• _INSTRUCTIONS FOR THE TASK_:
Examine each line of the data. Copy those that contain the string "pixels".

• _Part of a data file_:
<<<<
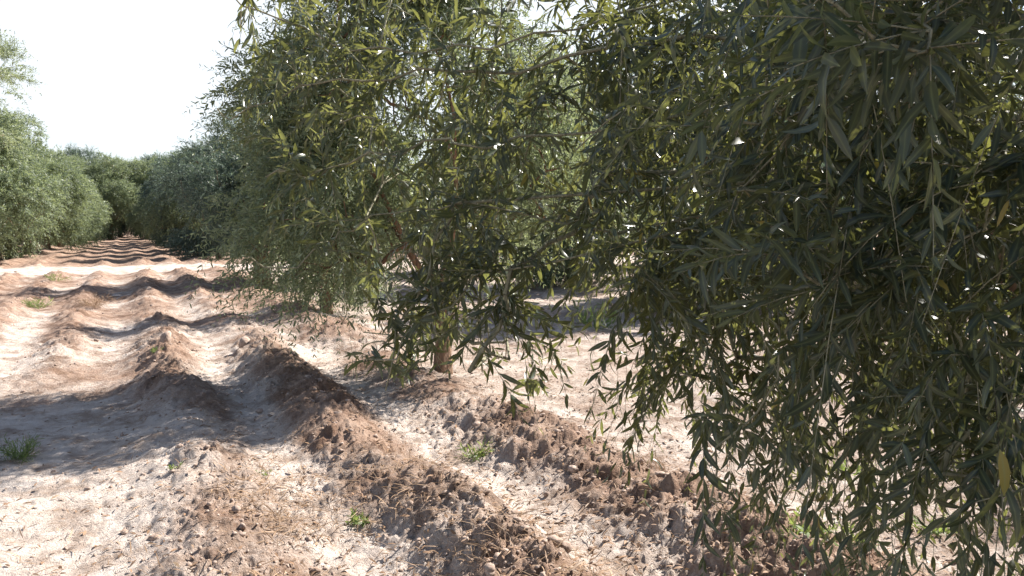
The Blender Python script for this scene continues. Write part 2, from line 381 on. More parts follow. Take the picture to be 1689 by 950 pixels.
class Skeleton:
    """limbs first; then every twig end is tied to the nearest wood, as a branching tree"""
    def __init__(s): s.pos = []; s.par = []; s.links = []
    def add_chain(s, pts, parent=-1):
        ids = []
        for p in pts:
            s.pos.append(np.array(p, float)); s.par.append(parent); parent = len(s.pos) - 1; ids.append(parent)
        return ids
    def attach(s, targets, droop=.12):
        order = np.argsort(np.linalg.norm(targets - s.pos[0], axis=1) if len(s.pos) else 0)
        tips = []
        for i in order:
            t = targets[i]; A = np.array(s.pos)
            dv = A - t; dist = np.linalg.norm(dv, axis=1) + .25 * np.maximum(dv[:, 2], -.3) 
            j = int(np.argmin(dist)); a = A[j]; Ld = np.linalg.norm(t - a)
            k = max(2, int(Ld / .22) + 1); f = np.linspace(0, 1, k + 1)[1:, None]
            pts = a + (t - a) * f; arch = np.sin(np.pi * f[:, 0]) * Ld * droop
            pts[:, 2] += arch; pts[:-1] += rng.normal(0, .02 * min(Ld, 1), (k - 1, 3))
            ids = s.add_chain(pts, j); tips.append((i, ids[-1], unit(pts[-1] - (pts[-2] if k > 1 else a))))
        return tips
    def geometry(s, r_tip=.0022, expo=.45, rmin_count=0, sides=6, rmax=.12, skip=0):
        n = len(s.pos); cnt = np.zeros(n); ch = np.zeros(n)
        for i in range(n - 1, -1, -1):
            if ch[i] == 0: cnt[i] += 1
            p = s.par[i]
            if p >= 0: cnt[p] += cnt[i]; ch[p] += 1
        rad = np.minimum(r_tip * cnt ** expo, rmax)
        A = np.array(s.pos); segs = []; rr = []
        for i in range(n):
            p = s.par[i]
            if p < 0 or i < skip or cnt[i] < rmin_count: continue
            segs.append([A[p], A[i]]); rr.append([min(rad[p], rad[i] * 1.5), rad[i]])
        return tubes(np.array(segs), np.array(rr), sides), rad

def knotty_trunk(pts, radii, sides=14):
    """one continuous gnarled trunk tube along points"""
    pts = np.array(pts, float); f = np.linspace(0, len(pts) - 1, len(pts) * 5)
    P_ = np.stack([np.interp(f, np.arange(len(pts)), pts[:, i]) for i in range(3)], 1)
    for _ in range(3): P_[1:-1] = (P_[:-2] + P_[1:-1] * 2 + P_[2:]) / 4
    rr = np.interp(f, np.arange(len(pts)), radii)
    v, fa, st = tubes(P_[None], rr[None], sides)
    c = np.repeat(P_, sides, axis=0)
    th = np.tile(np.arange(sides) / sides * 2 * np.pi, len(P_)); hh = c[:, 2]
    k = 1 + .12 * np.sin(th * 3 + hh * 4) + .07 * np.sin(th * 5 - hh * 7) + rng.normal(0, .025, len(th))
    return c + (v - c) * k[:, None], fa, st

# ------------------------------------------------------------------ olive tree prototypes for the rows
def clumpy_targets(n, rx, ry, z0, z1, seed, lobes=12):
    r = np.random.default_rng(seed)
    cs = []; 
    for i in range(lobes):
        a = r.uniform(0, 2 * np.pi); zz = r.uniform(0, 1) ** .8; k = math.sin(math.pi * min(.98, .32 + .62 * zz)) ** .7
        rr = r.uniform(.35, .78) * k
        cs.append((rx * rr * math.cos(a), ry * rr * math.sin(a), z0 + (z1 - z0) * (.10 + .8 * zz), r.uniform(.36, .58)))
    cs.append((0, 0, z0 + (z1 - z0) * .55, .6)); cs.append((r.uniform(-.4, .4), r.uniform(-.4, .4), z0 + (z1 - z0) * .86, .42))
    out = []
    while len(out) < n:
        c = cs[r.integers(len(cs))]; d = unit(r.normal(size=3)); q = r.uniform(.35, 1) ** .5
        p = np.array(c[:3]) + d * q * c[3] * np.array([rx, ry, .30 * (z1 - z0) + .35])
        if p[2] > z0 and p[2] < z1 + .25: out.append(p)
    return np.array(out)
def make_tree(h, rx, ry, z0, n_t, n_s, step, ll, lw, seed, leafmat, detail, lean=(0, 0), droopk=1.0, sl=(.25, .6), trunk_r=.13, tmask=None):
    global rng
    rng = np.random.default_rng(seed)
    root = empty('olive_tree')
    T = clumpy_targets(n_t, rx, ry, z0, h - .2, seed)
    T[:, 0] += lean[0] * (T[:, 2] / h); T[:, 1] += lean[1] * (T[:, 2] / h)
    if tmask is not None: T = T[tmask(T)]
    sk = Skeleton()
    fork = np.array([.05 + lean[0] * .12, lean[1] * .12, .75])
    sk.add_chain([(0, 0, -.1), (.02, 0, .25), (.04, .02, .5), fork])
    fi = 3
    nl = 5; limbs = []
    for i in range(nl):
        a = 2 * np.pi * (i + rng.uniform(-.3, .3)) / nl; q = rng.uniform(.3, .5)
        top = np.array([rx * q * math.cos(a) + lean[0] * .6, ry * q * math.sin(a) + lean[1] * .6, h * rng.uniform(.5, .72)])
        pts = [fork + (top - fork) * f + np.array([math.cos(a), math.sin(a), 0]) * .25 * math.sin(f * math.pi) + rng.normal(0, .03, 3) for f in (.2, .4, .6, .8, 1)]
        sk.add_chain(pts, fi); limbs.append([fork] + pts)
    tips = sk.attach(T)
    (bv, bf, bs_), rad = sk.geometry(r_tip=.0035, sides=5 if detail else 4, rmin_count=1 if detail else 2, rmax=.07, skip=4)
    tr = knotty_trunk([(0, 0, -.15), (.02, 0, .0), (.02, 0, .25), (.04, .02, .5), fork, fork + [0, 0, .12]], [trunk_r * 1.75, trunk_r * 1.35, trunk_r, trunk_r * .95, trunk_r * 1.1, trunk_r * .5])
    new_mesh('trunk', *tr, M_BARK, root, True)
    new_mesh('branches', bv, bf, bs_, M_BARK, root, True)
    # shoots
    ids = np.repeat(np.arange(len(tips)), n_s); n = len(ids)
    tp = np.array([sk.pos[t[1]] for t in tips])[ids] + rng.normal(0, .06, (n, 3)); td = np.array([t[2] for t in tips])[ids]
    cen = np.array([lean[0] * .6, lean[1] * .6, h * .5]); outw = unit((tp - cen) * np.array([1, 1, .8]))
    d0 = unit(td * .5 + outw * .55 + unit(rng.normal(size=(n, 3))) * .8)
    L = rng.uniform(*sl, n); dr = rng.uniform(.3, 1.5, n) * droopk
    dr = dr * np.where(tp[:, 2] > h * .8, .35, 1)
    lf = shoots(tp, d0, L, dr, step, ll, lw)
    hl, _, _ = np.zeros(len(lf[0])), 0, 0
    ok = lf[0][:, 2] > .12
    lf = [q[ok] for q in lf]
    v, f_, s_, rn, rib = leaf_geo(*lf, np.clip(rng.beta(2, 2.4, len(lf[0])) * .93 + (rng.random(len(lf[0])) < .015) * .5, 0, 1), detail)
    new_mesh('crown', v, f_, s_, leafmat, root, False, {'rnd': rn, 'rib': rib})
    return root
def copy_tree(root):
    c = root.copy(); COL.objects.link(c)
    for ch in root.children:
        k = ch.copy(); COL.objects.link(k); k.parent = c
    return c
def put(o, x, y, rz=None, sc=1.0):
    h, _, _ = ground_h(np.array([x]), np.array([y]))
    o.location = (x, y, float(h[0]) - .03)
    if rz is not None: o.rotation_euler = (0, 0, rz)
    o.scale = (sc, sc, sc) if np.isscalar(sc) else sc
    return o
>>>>
<<<<
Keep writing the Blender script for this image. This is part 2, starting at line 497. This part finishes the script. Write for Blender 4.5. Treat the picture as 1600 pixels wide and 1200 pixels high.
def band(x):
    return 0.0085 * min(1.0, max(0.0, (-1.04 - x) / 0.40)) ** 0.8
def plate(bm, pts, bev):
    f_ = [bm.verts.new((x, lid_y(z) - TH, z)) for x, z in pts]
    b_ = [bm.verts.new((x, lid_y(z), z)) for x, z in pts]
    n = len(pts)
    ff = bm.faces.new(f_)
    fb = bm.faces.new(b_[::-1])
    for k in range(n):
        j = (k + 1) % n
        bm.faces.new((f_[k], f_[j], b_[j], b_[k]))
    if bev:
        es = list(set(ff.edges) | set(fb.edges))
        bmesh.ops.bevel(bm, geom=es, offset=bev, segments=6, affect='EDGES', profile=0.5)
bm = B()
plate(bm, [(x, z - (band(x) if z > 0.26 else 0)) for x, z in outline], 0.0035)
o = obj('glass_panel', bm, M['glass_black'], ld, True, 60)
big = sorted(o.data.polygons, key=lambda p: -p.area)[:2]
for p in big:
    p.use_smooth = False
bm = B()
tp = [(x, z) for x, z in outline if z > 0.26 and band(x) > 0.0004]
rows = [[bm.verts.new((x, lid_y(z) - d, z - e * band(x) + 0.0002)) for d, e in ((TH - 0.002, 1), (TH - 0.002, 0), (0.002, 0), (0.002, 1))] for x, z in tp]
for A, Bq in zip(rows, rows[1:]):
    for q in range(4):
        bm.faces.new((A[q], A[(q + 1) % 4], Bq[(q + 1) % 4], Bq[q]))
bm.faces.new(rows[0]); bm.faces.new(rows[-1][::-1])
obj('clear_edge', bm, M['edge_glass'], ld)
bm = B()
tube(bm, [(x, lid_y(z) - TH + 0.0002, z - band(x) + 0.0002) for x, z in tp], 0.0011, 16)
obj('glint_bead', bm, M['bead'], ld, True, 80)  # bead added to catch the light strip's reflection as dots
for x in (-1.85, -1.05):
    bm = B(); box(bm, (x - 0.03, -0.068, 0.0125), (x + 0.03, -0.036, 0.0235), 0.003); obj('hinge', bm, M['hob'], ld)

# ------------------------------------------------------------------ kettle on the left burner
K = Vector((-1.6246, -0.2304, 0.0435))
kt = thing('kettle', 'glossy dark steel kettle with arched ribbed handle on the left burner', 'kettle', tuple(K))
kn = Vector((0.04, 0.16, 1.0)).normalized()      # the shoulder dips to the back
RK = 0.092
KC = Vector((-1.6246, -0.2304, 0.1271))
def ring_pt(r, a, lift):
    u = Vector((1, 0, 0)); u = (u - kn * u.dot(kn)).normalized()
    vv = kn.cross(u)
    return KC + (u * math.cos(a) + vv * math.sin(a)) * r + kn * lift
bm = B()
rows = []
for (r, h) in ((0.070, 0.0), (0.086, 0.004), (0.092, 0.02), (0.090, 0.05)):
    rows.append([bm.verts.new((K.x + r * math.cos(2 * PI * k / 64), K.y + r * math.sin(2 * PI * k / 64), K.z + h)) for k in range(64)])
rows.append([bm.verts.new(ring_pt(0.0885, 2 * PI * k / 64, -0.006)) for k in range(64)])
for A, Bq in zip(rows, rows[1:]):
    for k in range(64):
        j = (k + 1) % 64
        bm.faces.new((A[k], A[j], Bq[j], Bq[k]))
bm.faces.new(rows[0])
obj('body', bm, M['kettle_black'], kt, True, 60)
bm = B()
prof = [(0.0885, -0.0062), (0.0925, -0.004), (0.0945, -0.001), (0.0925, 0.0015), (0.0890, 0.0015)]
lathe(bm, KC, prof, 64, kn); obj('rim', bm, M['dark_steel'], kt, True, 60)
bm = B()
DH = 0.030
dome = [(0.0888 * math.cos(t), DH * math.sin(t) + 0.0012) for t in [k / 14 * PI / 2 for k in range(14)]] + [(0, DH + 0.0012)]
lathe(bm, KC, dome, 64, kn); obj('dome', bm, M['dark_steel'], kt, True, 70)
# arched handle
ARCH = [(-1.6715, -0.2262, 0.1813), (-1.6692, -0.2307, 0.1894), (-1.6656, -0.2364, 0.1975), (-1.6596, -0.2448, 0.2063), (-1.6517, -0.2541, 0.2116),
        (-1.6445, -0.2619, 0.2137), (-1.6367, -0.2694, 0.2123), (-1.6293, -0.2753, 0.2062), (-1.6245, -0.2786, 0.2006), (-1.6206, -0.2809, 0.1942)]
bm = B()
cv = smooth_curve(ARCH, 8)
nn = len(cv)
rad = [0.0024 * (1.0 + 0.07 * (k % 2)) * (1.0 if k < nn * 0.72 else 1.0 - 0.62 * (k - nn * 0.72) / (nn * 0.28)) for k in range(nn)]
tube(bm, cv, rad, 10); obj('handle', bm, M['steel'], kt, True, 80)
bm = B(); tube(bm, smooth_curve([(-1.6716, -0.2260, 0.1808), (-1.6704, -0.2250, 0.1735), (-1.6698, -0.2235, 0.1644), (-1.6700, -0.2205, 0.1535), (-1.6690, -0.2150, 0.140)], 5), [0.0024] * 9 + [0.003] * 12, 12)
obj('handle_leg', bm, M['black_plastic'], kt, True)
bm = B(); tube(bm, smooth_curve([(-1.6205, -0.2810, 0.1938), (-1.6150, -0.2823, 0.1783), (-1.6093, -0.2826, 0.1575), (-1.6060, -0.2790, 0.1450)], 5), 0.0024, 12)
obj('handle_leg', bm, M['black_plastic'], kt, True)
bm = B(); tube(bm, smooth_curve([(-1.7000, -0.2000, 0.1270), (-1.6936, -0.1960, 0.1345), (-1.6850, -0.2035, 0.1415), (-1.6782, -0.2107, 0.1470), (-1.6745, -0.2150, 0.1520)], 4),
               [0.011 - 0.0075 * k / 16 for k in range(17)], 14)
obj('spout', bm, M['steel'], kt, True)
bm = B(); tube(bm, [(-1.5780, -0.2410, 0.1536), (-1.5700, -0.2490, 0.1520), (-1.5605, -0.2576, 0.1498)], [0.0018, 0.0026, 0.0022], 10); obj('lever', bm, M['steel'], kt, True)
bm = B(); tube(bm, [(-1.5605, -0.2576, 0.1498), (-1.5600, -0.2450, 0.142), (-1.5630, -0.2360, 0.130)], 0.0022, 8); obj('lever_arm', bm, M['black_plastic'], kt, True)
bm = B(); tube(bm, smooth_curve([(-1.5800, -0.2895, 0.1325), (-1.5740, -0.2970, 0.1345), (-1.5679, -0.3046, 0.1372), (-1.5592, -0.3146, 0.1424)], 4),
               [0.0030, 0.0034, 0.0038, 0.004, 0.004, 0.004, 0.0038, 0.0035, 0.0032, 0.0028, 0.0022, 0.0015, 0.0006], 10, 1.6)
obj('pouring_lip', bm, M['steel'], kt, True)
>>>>
• _TASK RESULT_:
The Blender Python script for this scene continues. Write part 2, from line 381 on. More parts follow. Take the picture to be 1689 by 950 pixels.
Keep writing the Blender script for this image. This is part 2, starting at line 497. This part finishes the script. Write for Blender 4.5. Treat the picture as 1600 pixels wide and 1200 pixels high.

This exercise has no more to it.